25. Officers, of the same surname with a feudal prince, (but who were serving in other states), also made a place at which to wail for him (on his death).

26. In all cases where one made a place (at a distance) at which to wail, he bared his arms (only) once.

27. In condoling with (the relations of) an acquaintance (after he has been buried), one first wailed in his house, and afterwards went to the grave, in both cases accompanying the wailing with the leaping. He alternated his leaping with that of the presiding mourner, keeping his face towards the north.

28. At all mourning rites (in a household), if the father were alive, he acted as presiding mourner; if he were dead, and brothers lived together in the house, each presided at the mourning for one of his own family-circle. If two brothers were equally related to the deceased for whom rites were necessary, the eldest presided at those rites; if they were not equally related, the one most nearly so presided.
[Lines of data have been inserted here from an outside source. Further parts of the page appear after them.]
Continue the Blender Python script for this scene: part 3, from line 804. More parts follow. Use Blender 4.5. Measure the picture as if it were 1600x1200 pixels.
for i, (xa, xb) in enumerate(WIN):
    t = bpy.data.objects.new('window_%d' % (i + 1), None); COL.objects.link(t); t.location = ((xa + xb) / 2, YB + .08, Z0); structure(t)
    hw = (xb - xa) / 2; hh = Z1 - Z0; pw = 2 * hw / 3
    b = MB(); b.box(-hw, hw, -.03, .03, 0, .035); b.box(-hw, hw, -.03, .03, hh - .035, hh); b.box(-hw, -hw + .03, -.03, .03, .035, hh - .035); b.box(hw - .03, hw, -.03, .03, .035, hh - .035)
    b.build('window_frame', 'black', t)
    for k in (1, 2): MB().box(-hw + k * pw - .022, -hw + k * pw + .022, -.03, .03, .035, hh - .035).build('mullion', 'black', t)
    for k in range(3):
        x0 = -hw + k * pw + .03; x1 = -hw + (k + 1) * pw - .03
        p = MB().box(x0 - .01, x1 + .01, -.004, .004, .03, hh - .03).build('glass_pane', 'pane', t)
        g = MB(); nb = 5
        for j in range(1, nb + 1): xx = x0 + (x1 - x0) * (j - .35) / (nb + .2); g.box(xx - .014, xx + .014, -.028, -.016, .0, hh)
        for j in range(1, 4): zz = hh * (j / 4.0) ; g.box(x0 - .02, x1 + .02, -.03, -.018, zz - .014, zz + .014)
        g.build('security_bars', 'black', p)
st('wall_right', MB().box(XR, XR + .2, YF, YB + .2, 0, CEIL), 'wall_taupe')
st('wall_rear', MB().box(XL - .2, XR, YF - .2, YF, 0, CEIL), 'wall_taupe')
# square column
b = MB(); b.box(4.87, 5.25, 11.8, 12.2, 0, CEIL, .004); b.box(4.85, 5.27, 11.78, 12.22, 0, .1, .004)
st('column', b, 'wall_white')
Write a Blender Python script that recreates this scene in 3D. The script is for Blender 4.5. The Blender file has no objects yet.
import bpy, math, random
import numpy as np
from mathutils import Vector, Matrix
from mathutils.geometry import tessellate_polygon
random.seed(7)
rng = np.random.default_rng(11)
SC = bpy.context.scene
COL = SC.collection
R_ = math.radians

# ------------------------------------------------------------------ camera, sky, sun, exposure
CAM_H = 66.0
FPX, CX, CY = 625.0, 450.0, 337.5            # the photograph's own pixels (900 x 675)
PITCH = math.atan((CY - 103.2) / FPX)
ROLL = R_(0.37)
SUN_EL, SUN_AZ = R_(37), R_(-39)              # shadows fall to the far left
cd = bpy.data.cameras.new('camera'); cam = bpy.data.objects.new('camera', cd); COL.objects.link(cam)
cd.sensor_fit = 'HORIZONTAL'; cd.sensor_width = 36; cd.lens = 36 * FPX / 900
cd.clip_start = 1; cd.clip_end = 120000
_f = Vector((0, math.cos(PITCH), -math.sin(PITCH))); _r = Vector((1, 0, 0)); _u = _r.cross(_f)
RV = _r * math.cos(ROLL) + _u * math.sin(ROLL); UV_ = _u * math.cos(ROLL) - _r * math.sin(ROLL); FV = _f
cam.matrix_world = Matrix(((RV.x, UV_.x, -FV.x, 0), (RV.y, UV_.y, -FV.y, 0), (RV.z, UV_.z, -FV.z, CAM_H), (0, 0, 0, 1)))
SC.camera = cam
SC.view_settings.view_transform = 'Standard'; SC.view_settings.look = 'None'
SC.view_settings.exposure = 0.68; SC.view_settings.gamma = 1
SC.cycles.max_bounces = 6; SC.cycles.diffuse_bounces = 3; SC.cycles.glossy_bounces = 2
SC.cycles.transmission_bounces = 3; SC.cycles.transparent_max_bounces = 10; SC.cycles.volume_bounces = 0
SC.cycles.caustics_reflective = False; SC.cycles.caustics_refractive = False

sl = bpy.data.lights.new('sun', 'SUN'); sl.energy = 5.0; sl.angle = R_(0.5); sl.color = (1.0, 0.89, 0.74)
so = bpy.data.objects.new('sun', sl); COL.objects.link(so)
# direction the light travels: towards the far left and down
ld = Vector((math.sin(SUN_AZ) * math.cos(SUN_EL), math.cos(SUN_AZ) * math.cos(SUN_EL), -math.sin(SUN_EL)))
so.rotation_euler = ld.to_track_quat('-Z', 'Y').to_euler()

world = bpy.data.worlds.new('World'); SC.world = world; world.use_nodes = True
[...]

29. When one heard of the death of a brother or cousin at a distance, but the news did not arrive till the time which his own mourning for him would have taken had expired[1], he (notwithstanding) put on the mourning cincture, bared his arms, and went through the leaping. He bowed to his visitors, however, with the left hand uppermost[2].

30. The only case in which a place was chosen in which to wail for one for whom mourning was not worn, was the death of a sister-in-law, the wife of an elder brother. For a female member of the family who had married, and for whom therefore mourning was not worn, the hempen sash was assumed.

31. When one had hurried to the mourning rites, and a Great officer came (to condole with him), he bared his arms, and bowed to him. When he had gone through the leaping, he covered his arms. In the case of a similar visit from an ordinary officer, he covered his arms, and then bowed to him.

[1. The deceased would have been only in the degree of relationship, to which five months' mourning was assigned.